→ WORK INSTRUCTIONS
Retype exactly what runs from the first line of the data to the line with "S.camera = cam", keeping both of those lines and skipping pictures.

→ MATERIAL

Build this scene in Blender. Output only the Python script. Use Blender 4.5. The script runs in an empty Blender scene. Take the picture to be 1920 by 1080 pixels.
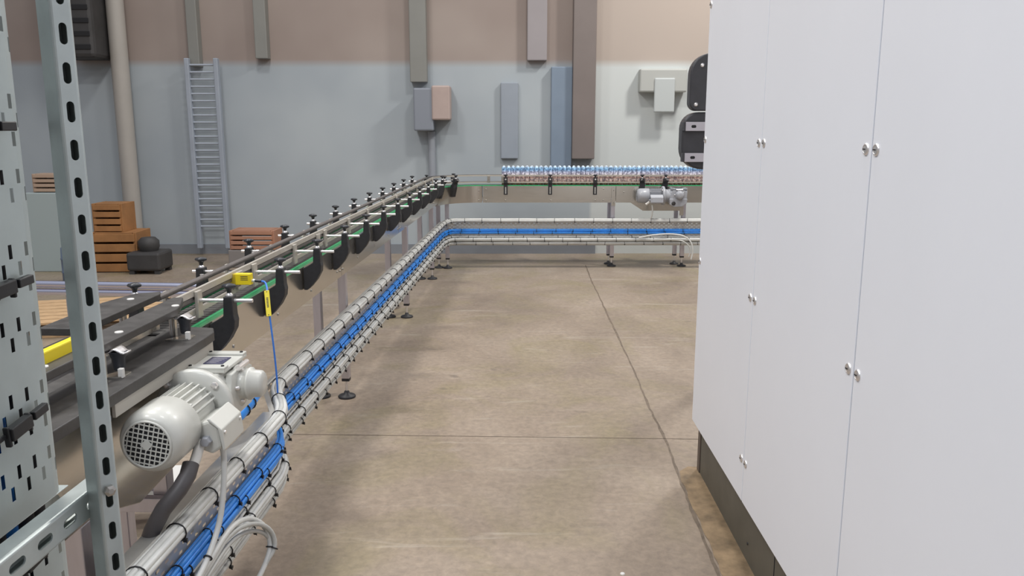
import bpy, bmesh, math, random
from mathutils import Vector, Matrix
random.seed(7)
S = bpy.context.scene
COL = S.collection

# ------------------------------------------------------------------ camera
FPX = 1543.0
HC = 1.7
TH = math.atan(299 / FPX)
cam_d = bpy.data.cameras.new('camera'); cam_d.sensor_width = 36.0; cam_d.lens = 36.0 * FPX / 1920
cam_d.clip_start = 0.05; cam_d.clip_end = 100
cam = bpy.data.objects.new('camera', cam_d); COL.objects.link(cam)
cam.location = (0, 0, HC); cam.rotation_euler = (math.pi / 2 - TH, 0, 0)
S.camera = cam

# ------------------------------------------------------------------ world, lamps, exposure
S.view_settings.view_transform = 'Standard'
S.view_settings.look = 'None'
S.view_settings.exposure = 0.0
S.view_settings.gamma = 1.0
W = bpy.data.worlds.new('hall_air'); S.world = W; W.use_nodes = True
nt = W.node_tree; nt.nodes.clear()
wo = nt.nodes.new('ShaderNodeOutputWorld'); bg = nt.nodes.new('ShaderNodeBackground')
tc = nt.nodes.new('ShaderNodeTexCoord'); sx = nt.nodes.new('ShaderNodeSeparateXYZ'); cr = nt.nodes.new('ShaderNodeValToRGB')
nt.links.new(tc.outputs['Generated'], sx.inputs[0]); nt.links.new(sx.outputs['Z'], cr.inputs[0])
cr.color_ramp.elements[0].position = 0.0; cr.color_ramp.elements[0].color = (0.31, 0.295, 0.29, 1)
cr.color_ramp.elements[1].position = 0.9; cr.color_ramp.elements[1].color = (0.62, 0.67, 0.78, 1)
nt.links.new(cr.outputs[0], bg.inputs[0]); nt.links.new(bg.outputs[0], wo.inputs[0])
bg.inputs[1].default_value = 0.74

def lamp(x, y, z, size, power, col=(1, .97, .92), sy=None):
    l = bpy.data.lights.new('hall_lamp', 'AREA'); l.shape = 'RECTANGLE' if sy else 'DISK'
    l.size = size
    if sy: l.size_y = sy
    l.energy = power; l.color = col
    o = bpy.data.objects.new('hall_lamp', l); COL.objects.link(o); o.location = (x, y, z)
    return o
for (x, y, p) in [(-3.4, 1.2, 105), (-2.7, 4.3, 165), (-2.6, 8.0, 85), (0.6, 2.6, 60), (0.8, 7.4, 110), (3.8, 8.8, 300)]:
    lamp(x, y, 6.4, 0.7, p)
lamp(-1.6, -1.5, 5.5, 1.6, 170, (.93, .96, 1))

# ------------------------------------------------------------------ materials
MATS = {}
def newmat(name):
    m = bpy.data.materials.new(name); m.use_nodes = True
    MATS[name] = m
    return m, m.node_tree, m.node_tree.nodes['Principled BSDF']
def N(nt, t, **kw):
    n = nt.nodes.new(t)
    for k, v in kw.items():
        if k in n.inputs.keys(): n.inputs[k].default_value = v
        else: setattr(n, k, v)
    return n
def mat(name, col, rough=.5, metal=0., noise=0., nscale=8., bump=0., bscale=60., stretch=None, coat=0., rvar=0.):
    m, nt, b = newmat(name)
    b.inputs['Roughness'].default_value = rough; b.inputs['Metallic'].default_value = metal
    b.inputs['Base Color'].default_value = (*col, 1)
    if coat: b.inputs['Coat Weight'].default_value = coat; b.inputs['Coat Roughness'].default_value = .15
    tc = N(nt, 'ShaderNodeTexCoord'); src = tc.outputs['Object']
    if stretch:
        mp = N(nt, 'ShaderNodeMapping'); mp.inputs['Scale'].default_value = stretch
        nt.links.new(src, mp.inputs[0]); src = mp.outputs[0]
    if noise or rvar:
        no = N(nt, 'ShaderNodeTexNoise', Scale=nscale, Detail=5.0, Roughness=.6); nt.links.new(src, no.inputs['Vector'])
    if noise:
        r = N(nt, 'ShaderNodeValToRGB')
        r.color_ramp.elements[0].position = .3; r.color_ramp.elements[1].position = .7
        r.color_ramp.elements[0].color = (*[c * (1 - noise) for c in col], 1)
        r.color_ramp.elements[1].color = (*[min(1, c * (1 + noise)) for c in col], 1)
        nt.links.new(no.outputs[0], r.inputs[0]); nt.links.new(r.outputs[0], b.inputs['Base Color'])
    if rvar:
        mr = N(nt, 'ShaderNodeMapRange'); mr.inputs[3].default_value = max(.03, rough - rvar); mr.inputs[4].default_value = min(1, rough + rvar)
        nt.links.new(no.outputs[0], mr.inputs[0]); nt.links.new(mr.outputs[0], b.inputs['Roughness'])
    if bump:
        n2 = N(nt, 'ShaderNodeTexNoise', Scale=bscale, Detail=3.0); nt.links.new(src, n2.inputs['Vector'])
        bp = N(nt, 'ShaderNodeBump', Strength=bump, Distance=.002)
        nt.links.new(n2.outputs[0], bp.inputs['Height']); nt.links.new(bp.outputs[0], b.inputs['Normal'])
    return m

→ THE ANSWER
Build this scene in Blender. Output only the Python script. Use Blender 4.5. The script runs in an empty Blender scene. Take the picture to be 1920 by 1080 pixels.
import bpy, bmesh, math, random
from mathutils import Vector, Matrix
random.seed(7)
S = bpy.context.scene
COL = S.collection

# ------------------------------------------------------------------ camera
FPX = 1543.0
HC = 1.7
TH = math.atan(299 / FPX)
cam_d = bpy.data.cameras.new('camera'); cam_d.sensor_width = 36.0; cam_d.lens = 36.0 * FPX / 1920
cam_d.clip_start = 0.05; cam_d.clip_end = 100
cam = bpy.data.objects.new('camera', cam_d); COL.objects.link(cam)
cam.location = (0, 0, HC); cam.rotation_euler = (math.pi / 2 - TH, 0, 0)
S.camera = cam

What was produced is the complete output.